Here is another interesting take with the sheath dress, 'Eternity Dress', this time with Tilda Swinton.    
It was a November 2013 fashion performance partnership between Olivier Saillard, a fashion curator, and Tilda Swinton, actress/fashion muse. The activity between the two reveals the constructive process of the dress-maker.  It was performed in the 17th century Beaux-arts de Paris.  Swinton appeared as both the model and the seamstress.  The performance started with a studied attention to body measurements, then followed with drawing and cutting.  Each step moved toward the final outcome being the dress.  There is a great play between Saillard and Swinton, with the trialling of collars and pockets.  The actual fabric selection is dramatic, as Swinton drapes bolts of fabric around her body in wonderful flashes of colour.  Eventually Swinton sews herself into the dress.  Saillard is reported as saying, "It was the idea to explore the process of making a dress, more so than its results.  In today's world, I think that a simple dress is much more chic than something ostentatious".  
This website will give you a wee taster of the actual performance.
https://vimeo.com/88674037


Rei K has done some really interesting things with dresses in her time, creating splits/openings where usually there isn't one...

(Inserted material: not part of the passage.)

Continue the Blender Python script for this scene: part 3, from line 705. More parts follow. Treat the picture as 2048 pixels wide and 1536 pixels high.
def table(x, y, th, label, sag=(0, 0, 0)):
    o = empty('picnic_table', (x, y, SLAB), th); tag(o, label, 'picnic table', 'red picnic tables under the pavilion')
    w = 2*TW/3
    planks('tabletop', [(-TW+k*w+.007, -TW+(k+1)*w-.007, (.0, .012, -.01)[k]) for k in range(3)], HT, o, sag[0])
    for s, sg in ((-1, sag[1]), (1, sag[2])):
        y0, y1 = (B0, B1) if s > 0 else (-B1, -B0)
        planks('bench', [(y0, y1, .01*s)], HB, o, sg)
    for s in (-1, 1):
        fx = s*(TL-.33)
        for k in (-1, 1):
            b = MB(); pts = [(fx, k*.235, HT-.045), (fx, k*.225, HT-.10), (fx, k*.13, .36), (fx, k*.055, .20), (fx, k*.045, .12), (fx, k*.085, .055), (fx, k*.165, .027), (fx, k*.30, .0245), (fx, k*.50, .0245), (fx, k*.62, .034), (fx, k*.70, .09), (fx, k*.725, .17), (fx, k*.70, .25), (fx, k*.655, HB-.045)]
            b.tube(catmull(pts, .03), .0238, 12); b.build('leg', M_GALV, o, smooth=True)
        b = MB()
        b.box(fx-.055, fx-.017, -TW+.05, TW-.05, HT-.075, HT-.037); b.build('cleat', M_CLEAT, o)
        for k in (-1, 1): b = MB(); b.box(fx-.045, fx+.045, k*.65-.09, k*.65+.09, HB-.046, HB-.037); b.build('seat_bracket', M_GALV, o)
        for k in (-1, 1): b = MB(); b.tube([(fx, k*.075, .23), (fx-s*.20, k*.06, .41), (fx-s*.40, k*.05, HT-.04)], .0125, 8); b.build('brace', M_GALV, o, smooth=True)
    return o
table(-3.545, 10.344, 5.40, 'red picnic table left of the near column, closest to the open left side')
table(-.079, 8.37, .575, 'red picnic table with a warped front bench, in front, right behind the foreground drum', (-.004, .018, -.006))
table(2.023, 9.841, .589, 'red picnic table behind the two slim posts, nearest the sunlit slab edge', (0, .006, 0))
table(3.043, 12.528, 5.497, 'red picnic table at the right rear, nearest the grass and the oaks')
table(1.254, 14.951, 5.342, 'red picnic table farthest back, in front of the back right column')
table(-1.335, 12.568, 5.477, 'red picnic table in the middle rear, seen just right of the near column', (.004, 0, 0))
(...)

...and it encouraged me to work with similar concepts on my dress I referred to earlier.  It needed a bit of  "renovating", so I created an under dress, added ribbon I had in supply, and a dress which previously was a "tad" tight around the waist, is now just fine.  The last time I wore it, a friend was very concerned that I hadn't done up my zip.  I had to say "No, no, that's how it is meant to be!"



Thanks RK.  I love your approach to the Sheath Dress.  It's like no other.